Three of Notre Dame’s most productive wide receivers and most consistently healthy ones all happen to play the same position — slot receiver. That’s freshmen Jordan Faison and Jaden Greathouse, and senior converted running back Chris Tyree.

None of them profile as an outside receiver, though Greathouse has been giving it his best shot over the past few games.

“The conversations I've had with the offensive staff is that because an individual is maybe suited for a certain position that we have depth at, like we have to be creative and find ways to get that person or those people want on the field to have success,” Freeman said. “Like what are their skill sets and how can we utilize them in different positions?

“Maybe I’m not a tall, long receiver that you usually look for on the outside, but they have a skill set that if we feel like they're one of our best, then we’ve got to find a way to get them on the field at the same time, but then ask them to do things that they're suited for.

“And that's to me always the challenge, is that you don't have a system that you fit this certain individual into that position. It's OK. Get your best 11. How can I find ways to put them in different positions? Offensively and defensively? But to get them on the field and create a system or a structure that has your best players on the field.”

And it’s something Freeman did himself during his days as a defensive coordinator at ND and Cincinnati.

“I didn't like the idea of recruiting just to a position,” he said. “I liked it to recruit to talent level, and to really adapt whatever I was doing as a defensive coordinator around that talent level, because you can't have your best players on the sideline because they're three deep at one position.

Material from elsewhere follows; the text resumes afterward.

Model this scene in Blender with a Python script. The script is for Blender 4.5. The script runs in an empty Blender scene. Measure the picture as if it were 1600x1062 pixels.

“To me, you’ve got to be creative and put those guys on the field and realize what their strong suits are and put them in a position to be successful. And to me, the best coaches find a way to do that.”

Kicking around the transfer-portal trend

With South Florida transfer Spencer Shrader exhausting his final season of eligibility at ND in 2023 and no high school kicker committed in the 2024 recruiting class, it’s fairly apparent the Irish will go back to the transfer portal to get a place-kicker for the third cycle in a row.

“I think you'll see more and more of it,” Notre Dame special teams coach Marti Biagi said earlier this week of Power 5 teams largely recruiting proven grad transfers over high school prospects at the kicker position.

“We only get one. If we had two to three kicking scholarships, two to three punters, you're like, ‘OK, we can work on this one, but we know we have this guy.’ But when you're trying to get [just[ one, then there can't be a big margin of error.

“ I don't think it's ever an option that we're not going to look at high school kids. So in general, that's the great part about having camps in the summer. If anybody does catch your eye, then you're able to see it. But I would say the hardest part for us is trying to go see kickers play in their element in high school. It's just really hard to grasp that.

“Anybody can come and in a one day camp really perform, but you're trying to say 'OK, is this who I'm really putting my eggs in a basket for?' … You get film, and it's hard. You hate it. I was a kicker and you hate it, because 7-for-10 [on field goals] in high school, you don't know.

“Was it because of the hold? There's so many little things and you're like, ‘OK, the film is good in college.’ You can see it, so [taking a transfer] definitely makes sense.”